----- RECORD EXTRACTS

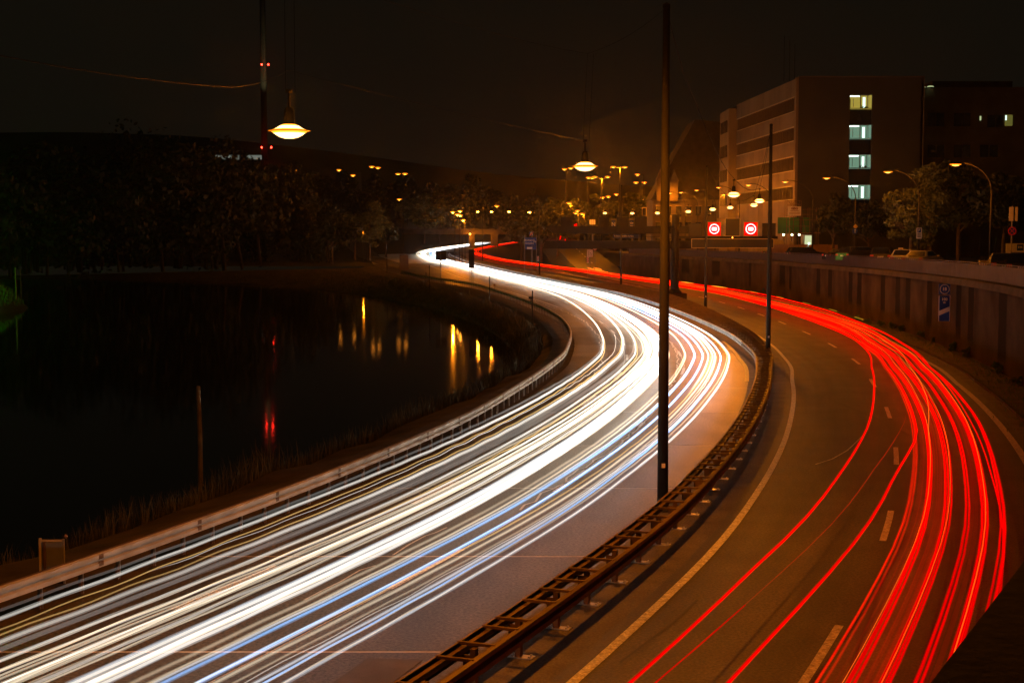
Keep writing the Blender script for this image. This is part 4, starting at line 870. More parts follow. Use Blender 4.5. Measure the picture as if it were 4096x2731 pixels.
for i, (zt, zb) in enumerate(wz):
    wn = bl('ribbon_window', MB().poly([fp(.6,zt-.08,.10), fp(LY-.5,zt-.08,.10), fp(LY-.5,zt+.05,.10), fp(.6,zt+.05,.10)], (.35,0,0)).poly([fp(.6,zb-.05,.06), fp(LY-.5,zb-.05,.06), fp(LY-.5,zb+.05,.06), fp(.6,zb+.05,.06)], (.3,0,0)), M['frame'] if i < 3 else M['mullion'])
    npn = 34
    for k in range(npn):
        d0 = 1.4+(LY-2.4)*k/npn; d1 = 1.4+(LY-2.4)*(k+1)/npn-.12
        tilt = random.uniform(-.03,.03)
        MB().poly([fp(d0,zb+.05,-.22+tilt), fp(d1,zb+.05,-.22-tilt), fp(d1,zt-.08,-.22-tilt+random.uniform(-.02,.02)), fp(d0,zt-.08,-.22+tilt)], (.02,0,0)).build('pane', M['glass'], wn)
    for k in range(npn+1):
        d0 = 1.34+(LY-2.4)*k/npn; MB().box(fp(d0,(zt+zb)/2,-.10), (.22,.05,zt-zb-.13)).build('mullion', M['mullion'], wn)
bl('return_wall', MB().box((EX*.9+kx*0-.2, LY+4.9, HB/2-.3), (1.4, 9.6, HB-.6)), M['facade'])
for i, (zt, zb) in enumerate(wz):
    wn = bl('window', MB().box((EX*.9-.96, LY+5.0, (zt+zb)/2), (.12, 6.6, zt-zb)), M['glass'])
    for k in range(5): MB().box((EX*.9-1.04, LY+2.0+1.5*k, (zt+zb)/2), (.08,.08,zt-zb)).build('mullion', M['mullion'], wn)
bl('roof', MB().poly([(0,.1,HB),(RX,.1,HB),(RX,LY+9,HB),(kx*LY,LY+9,HB)], (0,0,-.25)), M['roof'])
bl('roof_edge', MB().box((RX/2,.35,HB+.08), (RX,.9,.16)), M['mullion'])
bl('side_wall', MB().box((RX-.2, LY/2+4, HB/2-.2), (.4, LY+8, HB-.5)), M['gable'])
bl('downpipe', MB().tube([(RX-.05,-.1,.2),(RX-.05,-.1,HB-.2)], .07, 8), M['mullion'])
for k in range(3): bl('antenna', MB().tube([(-1.0+1.5*k, 5+4*k, HB),(-1.0+1.5*k, 5+4*k, HB+6)], .04, 5), M['dark_metal'])
# block behind on the right, mostly dark
B2 = 208.0; c2_ = Q(3693, 350, B2); g2 = 4.4
b2d = empty('office_wing', Vector((c2_.x, B2, g2)), label='dark office wing at the right edge with two small lit windows', cat='building')
W2 = px(460, B2); H2 = c2_.z-g2
MB().box((W2/2, 5, H2/2), (W2,10,H2)).build('wall', M['old_facade'], b2d)
MB().box((W2/2, 6.5, H2+.6), (W2*.7,5,1.4)).build('roof_storey', M['roof'], b2d)
for (x0, x1, y0, y1) in ((3710,3776,453,505),(3816,3880,453,505),(3950,4010,460,510),(3710,3776,580,630),(3816,3880,580,630),(3920,3990,580,630)):
    a, c = Q(x0,y0,B2)-b2d.location, Q(x1,y1,B2)-b2d.location; wn = MB().box(((a.x+c.x)/2,-.03,(a.z+c.z)/2), (c.x-a.x,.1,a.z-c.z)).build('window', M['glass'], b2d); MB().box(((a.x+c.x)/2,-.12,(a.z+c.z)/2), (.08,.06,a.z-c.z)).build('mullion', M['mullion'], wn)
for x0, x1, y0, y1, mk in ((3919,3924,465,482,'win_pale'),(4020,4049,460,504,'win_pale')):
    a, c = Q(x0,y0,B2)-b2d.location, Q(x1,y1,B2)-b2d.location; wn = MB().box(((a.x+c.x)/2,-.05,(a.z+c.z)/2), (c.x-a.x,.1,a.z-c.z)).build('lit_window', M['win_pale'] if x1 < 4000 else emit('lit_dim_yellow', (.45,.42,.08), .22), b2d)
    if x1 > 4000: MB().box((a.x+.12,-.12,(a.z+c.z)/2+.35), (.22,.06,(a.z-c.z)*.45)).build('inner_light', M['win_bright'], wn)
t = empty('skylight', Q(3722,350,B2-.5), label='small glowing domed skylight on the roof right of the office block', cat='skylight')
MB().lathe([(.52,0),(.45,.12),(.3,.2),(0,.24)], n=14).build('dome', M['win_pale'], t); MB().lathe([(.55,-.12),(.55,0),(.5,.02)], n=14).build('kerb_ring', M['dark_metal'], t); MB().lathe([(.15,0),(.1,.07),(0,.09)], (-.85,0,0), 10).build('dome', M['win_pale'], t)
# old house with a steep roof, left of the office block
OZ = 265.0; c3 = Q(2610, 930, OZ); oh = empty('old_house', Vector((c3.x, OZ, 4.2)), label='old gabled town house with a steep dark roof left of the office block', cat='house')
Wd = px(290, OZ); He = Q(0,800,OZ).z-4.2; Hp = Q(0,470,OZ).z-4.2
MB().box((Wd/2,6,He/2), (Wd,12,He)).build('wall', M['old_facade'], oh)
MB().poly([(-.4,-.3,He),(Wd+.4,-.3,He),(Wd*.97,5,Hp*.98),(Wd*.62,5,Hp)], (0,12,0)).build('roof', M['roof'], oh)
for k, x in enumerate((.06,.24)):
    MB().box((Wd*x+.6,-.2,He+1.6), (1.5,1.2,3.6)).poly([(Wd*x-.3,-.9,He+3.4),(Wd*x+1.5,-.9,He+3.4),(Wd*x+.6,-.9,He+5.6)], (0,2.5,0)).build('dormer', M['old_facade'], oh)
for r_ in range(3):
    for k in range(6):
        wn = MB().box((1.1+k*1.85,-.02,1.9+r_*2.9), (.95,.12,1.7)).build('window', M['glass'], oh); MB().box((1.1+k*1.85,-.08,2.85+r_*2.9), (1.2,.2,.14)).build('lintel', M['facade'], wn)
MB().box((Wd/2,-.12,He-.1), (Wd+.3,.4,.3)).build('cornice', M['old_facade'], oh)

# ------------------------------------------------------------------ building site in front of the office block
SZ = 178.0; s0 = Q(3100, 1000, SZ); sf = empty('scaffolding', Vector((s0.x, SZ, 4.45)), label='tube scaffolding with green netting at the foot of the office block', cat='scaffold')
def sp_(x, y): return Q(x, y, SZ)-sf.location
tubes = MB()
for x in (3148,3175,3205,3240,3275): 
    a = sp_(x, 800 if x < 3210 else 830); MB().tube([(a.x,0,0),(a.x,0,a.z)], .04, 6).build('standard', M['rust'], sf); MB().tube([(a.x,1.2,0),(a.x,1.2,a.z)], .04, 6).build('standard', M['rust'], sf)
for y in (803,820,838,858,880,905,932): a, c = sp_(3148,y), sp_(3278,y); MB().tube([(a.x,-.06,a.z),(c.x if y > 825 else sp_(3205,y).x,-.06,a.z)], .035, 6).build('ledger', M['rust'], sf)
for x0, y0, x1, y1 in ((3205,840,3222,935),(3262,840,3280,935),(3150,905,3175,932),(3152,803,3165,820),(3165,820,3180,803),(3180,803,3195,820)):
    a, c = sp_(x0,y0), sp_(x1,y1); MB().tube([(a.x,-.1,a.z),(c.x,-.1,c.z)], .035, 6).build('brace', M['rust'], sf)
for x0, x1 in ((3115,3160),(3163,3200),(3215,3245)): a, c = sp_(x0,870), sp_(x1,935); MB().box(((a.x+c.x)/2,.6,(a.z+c.z)/2), (c.x-a.x,.04,a.z-c.z)).build('netting', M['green_net'], sf)
a, c = sp_(3150,932), sp_(3280,936); MB().box(((a.x+c.x)/2,.5,a.z), (c.x-a.x,1.2,.06)).build('deck_board', M['hoarding'], sf)
a, c = Q(3152,826,SZ-.6), Q(3204,863,SZ-.6); t = empty('company_board', Vector(((a.x+c.x)/2, SZ-.6, (a.z+c.z)/2)), label='pale scaffolding company board with dark lettering on the scaffold', cat='sign')
W = c.x-a.x; Hh = a.z-c.z
MB().box((0,.03,0), (W,.05,Hh)).build('board', M['sign_white'], t); text('GBG', Hh*.36, M['hoarding'], t, (0,-.02,Hh*.27), bold=.03); text('Gerüstbau', Hh*.22, M['hoarding'], t, (0,-.02,Hh*.03), bold=.006)
for k in (-.18,-.32): MB().box((0,0,Hh*k), (W*.8,.02,Hh*.05)).build('text_line', M['hoarding'], t)
a, c = Q(2868,873,SZ+50), Q(2905,900,SZ+50); t = empty('company_board', Vector(((a.x+c.x)/2, SZ+50, (a.z+c.z)/2)), label='dim reddish company board left of the blank gantry panel', cat='sign')
MB().box((0,.03,0), (c.x-a.x,.05,a.z-c.z)).build('board', M['facade'], t); text('GBG', (a.z-c.z)*.4, M['hoarding'], t, (0,-.02,(a.z-c.z)*.2), bold=.02); MB().tube([(0,.1,-4),(0,.1,0)], .05, 6).build('post', M['rust'], t)
hd = empty('hoarding', Vector((sp_(3095,1000).x+s0.x, SZ-3, 4.45)), label='reddish site hoarding boards below the scaffolding', cat='hoarding')
for k in range(7): MB().box((.6+k*1.22-1.2,0,.95), (1.18,.05,1.9+.1*(k%2))).build('board', M['hoarding'], hd)
for k, x in enumerate((3134,3168,3197)):
    v = Q(x, 939, SZ-2); t = empty('site_lamp', v, label='%s of three small bright lamps above the site hoarding' % ('left','middle','right')[k], cat='lamp', group='lamps on the hoarding')
    MB().lathe([(.14,0),(.1,-.1),(0,-.14)], n=8).lathe([(.14,0),(.08,.1),(0,.12)], n=8).build('bulb', M['flood'], t); MB().tube([(0,.1,-.8),(0,.1,.1)], .03, 6).build('stem', M['dark_metal'], t)
a, c = Q(3219,940,SZ-1), Q(3248,990,SZ-1); t = empty('site_container', Vector(((a.x+c.x)/2, SZ-1, 4.45)), label='lit open site cabin doorway right of the hoarding', cat='cabin'); W = c.x-a.x; Hh = a.z-4.45
MB().box((0,1.0,Hh/2), (W+.3,1.6,Hh+.1)).build('cabin', M['container'], t); MB().box((0,.12,Hh/2), (W-.1,.06,Hh-.15)).build('lit_inside', emit('cabin_inside', (.75,.85,.45), .8), t); MB().box((W*.1,.05,Hh*.62), (.3,.05,.55)).build('lamp_glow', M['win_bright'], t); MB().beam((W*.1,.02,0), (W*.1,.02,Hh*.6), .05,.05).build('frame_bar', M['mullion'], t)

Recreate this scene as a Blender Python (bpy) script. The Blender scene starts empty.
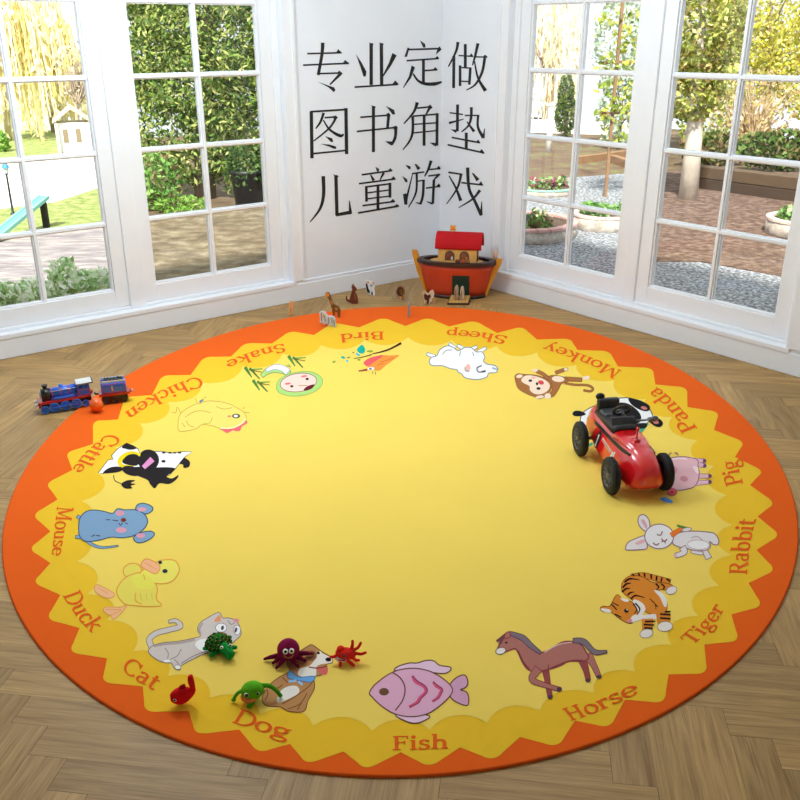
import bpy, bmesh, math, random
from mathutils import Vector, Matrix, Euler
from mathutils.geometry import tessellate_polygon
random.seed(7)
SC = bpy.context.scene
COL = SC.collection
R = math.radians
# ------------------------------------------------------------------ camera
FPX, PIT, ROL, PX, PY, H = 903.047, R(23.6073), R(-0.26588), 389.32, 431.443, 1.5
_F = Vector((0, math.cos(PIT), -math.sin(PIT)))
_U0 = Vector((0, math.sin(PIT), math.cos(PIT)))
_R0 = Vector((1, 0, 0))
_c, _s = math.cos(ROL), math.sin(ROL)
_R = _R0 * _c + _U0 * _s
_U = _U0 * _c - _R0 * _s
EYE = Vector((0, 0, H))
cam = bpy.data.cameras.new('camera')
cam.sensor_width = 36.0
cam.lens = FPX / 800 * 36.0
cam.shift_x = (400 - PX) / 800
cam.shift_y = (PY - 400) / 800
cam.clip_start = 0.05
cam.clip_end = 300
co = bpy.data.objects.new('camera', cam)
m = Matrix((_R, _U, -_F)).transposed().to_4x4()
m.translation = EYE
co.matrix_world = m
COL.objects.link(co)
SC.camera = co


def ray(x, y):
    return _F + _R * ((x - PX) / FPX) - _U * ((y - PY) / FPX)


def fl(x, y, z=0.0):
    "point of the horizontal plane at height z seen at photograph pixel x, y"
    d = ray(x, y)
    return EYE + d * ((z - H) / d.z)


def proj(p):
    v = Vector(p) - EYE
    return PX + FPX * v.dot(_R) / v.dot(_F), PY - FPX * v.dot(_U) / v.dot(_F)


def height_at(p, ypx):
    "height above p's ground at which a vertical line through p crosses image row ypx"
    lo, hi = -1.0, 12.0
    for _ in range(50):
        mid = (lo + hi) / 2
        if proj((p[0], p[1], mid))[1] > ypx:
            lo = mid
        else:
            hi = mid
    return lo


# ------------------------------------------------------------------ room frame
DL = Vector((-0.7924673, -0.6099144, 0))
DR = Vector((0.6099144, -0.7924673, 0))
C0 = Vector((0.3427632, 6.14616365, 0))
KL, KR = C0.dot(DR), C0.dot(DL)


def W(side, u, n, z):
    "u along the wall from the corner, n out of the wall into the room, z up"
    if side == 'L':
        return C0 + DL * u + DR * n + Vector((0, 0, z))
    return C0 + DR * u + DL * n + Vector((0, 0, z))


def onwall(side, x, y, n):
    d = ray(x, y)
    nn, k = (DR, KL) if side == 'L' else (DL, KR)
    return EYE + d * ((k + n - EYE.dot(nn)) / d.dot(nn))


# ------------------------------------------------------------------ materials
def lin(c):
    return tuple(((v / 12.92) if v <= 0.04045 else ((v + 0.055) / 1.055) ** 2.4) for v in c)


def hexc(h, k=1.0):
    h = h.lstrip('#')
    c = lin(tuple(int(h[i:i + 2], 16) / 255 for i in (0, 2, 4)))
    return tuple(min(1, v * k) for v in c) + (1,)


_M = {}


def mat(col, rough=0.6, metal=0.0, bump=0.0, bscale=200.0, var=0.06, spec=0.5, k=1.0, coat=0.0, sheen=0.0, vscale=8.0):
    key = (col, rough, metal, bump, bscale, var, spec, k, coat, sheen, vscale)
    if key in _M:
        return _M[key]
    m = bpy.data.materials.new('paint_' + col.strip('#'))
    m.use_nodes = True
    nt = m.node_tree
    b = nt.nodes['Principled BSDF']
    c = hexc(col, k)
    b.inputs['Roughness'].default_value = rough
    b.inputs['Metallic'].default_value = metal
    b.inputs['Specular IOR Level'].default_value = spec
    b.inputs['Coat Weight'].default_value = coat
    b.inputs['Sheen Weight'].default_value = sheen
    tc = nt.nodes.new('ShaderNodeTexCoord')
    if var > 0:
        n = nt.nodes.new('ShaderNodeTexNoise')
        n.inputs['Scale'].default_value = vscale
        n.inputs['Detail'].default_value = 4
        nt.links.new(tc.outputs['Object'], n.inputs['Vector'])
        mr = nt.nodes.new('ShaderNodeMapRange')
        mr.inputs['From Min'].default_value = 0.3
        mr.inputs['From Max'].default_value = 0.7
        mr.inputs['To Min'].default_value = 1 - var
        mr.inputs['To Max'].default_value = 1 + var
        nt.links.new(n.outputs['Fac'], mr.inputs['Value'])
        mx = nt.nodes.new('ShaderNodeVectorMath')
        mx.operation = 'SCALE'
        mx.inputs[0].default_value = c[:3]
        nt.links.new(mr.outputs['Result'], mx.inputs['Scale'])
        nt.links.new(mx.outputs[0], b.inputs['Base Color'])
    else:
        b.inputs['Base Color'].default_value = c
    if bump > 0:
        n2 = nt.nodes.new('ShaderNodeTexNoise')
        n2.inputs['Scale'].default_value = bscale
        n2.inputs['Detail'].default_value = 3
        nt.links.new(tc.outputs['Object'], n2.inputs['Vector'])
        bp = nt.nodes.new('ShaderNodeBump')
        bp.inputs['Strength'].default_value = bump
        bp.inputs['Distance'].default_value = 0.003
        nt.links.new(n2.outputs['Fac'], bp.inputs['Height'])
        nt.links.new(bp.outputs['Normal'], b.inputs['Normal'])
    _M[key] = m
    return m


def felt(col, k=1.0):
    return mat(col, 0.95, bump=0.7, bscale=700, var=0.08, spec=0.15, k=k, sheen=0.0, vscale=60)


def plastic(col, k=1.0):
    return mat(col, 0.28, var=0.02, k=k, coat=0.4)


def prnt(col):
    return mat(col, 0.95, bump=0.35, bscale=900, var=0.015, spec=0.1, k=RUGK, vscale=3)


RUGK = 1.0


def ramp_mat(name, stops, scale, detail=6, rough=0.9, stretch=(1, 1, 1), bump=0.3, bdist=0.02, kind='noise', coords='Object', spec=0.3):
    m = bpy.data.materials.new(name)
    m.use_nodes = True
    nt = m.node_tree
    b = nt.nodes['Principled BSDF']
    b.inputs['Roughness'].default_value = rough
    b.inputs['Specular IOR Level'].default_value = spec
    tc = nt.nodes.new('ShaderNodeTexCoord')
    mp = nt.nodes.new('ShaderNodeMapping')
    mp.inputs['Scale'].default_value = stretch
    nt.links.new(tc.outputs[coords], mp.inputs['Vector'])
    if kind == 'noise':
        n = nt.nodes.new('ShaderNodeTexNoise')
        n.inputs['Detail'].default_value = detail
        n.inputs['Roughness'].default_value = 0.65
        out = n.outputs['Fac']
    else:
        n = nt.nodes.new('ShaderNodeTexVoronoi')
        out = n.outputs['Color']
    n.inputs['Scale'].default_value = scale
    nt.links.new(mp.outputs[0], n.inputs['Vector'])
    cr = nt.nodes.new('ShaderNodeValToRGB')
    el = cr.color_ramp.elements
    el[0].position, el[0].color = stops[0][0], hexc(stops[0][1])
    el[1].position, el[1].color = stops[-1][0], hexc(stops[-1][1])
    for p, c in stops[1:-1]:
        e = el.new(p)
        e.color = hexc(c)
    nt.links.new(out, cr.inputs['Fac'])
    nt.links.new(cr.outputs['Color'], b.inputs['Base Color'])
    if bump:
        bp = nt.nodes.new('ShaderNodeBump')
        bp.inputs['Strength'].default_value = bump
        bp.inputs['Distance'].default_value = bdist
        nt.links.new(n.outputs[0], bp.inputs['Height'])
        nt.links.new(bp.outputs['Normal'], b.inputs['Normal'])
    return m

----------

* [TO BE DONE] Pull out the lines above in which the word "scene" appears.

* [COMPLETE ANSWER]
Recreate this scene as a Blender Python (bpy) script. The Blender scene starts empty.
SC = bpy.context.scene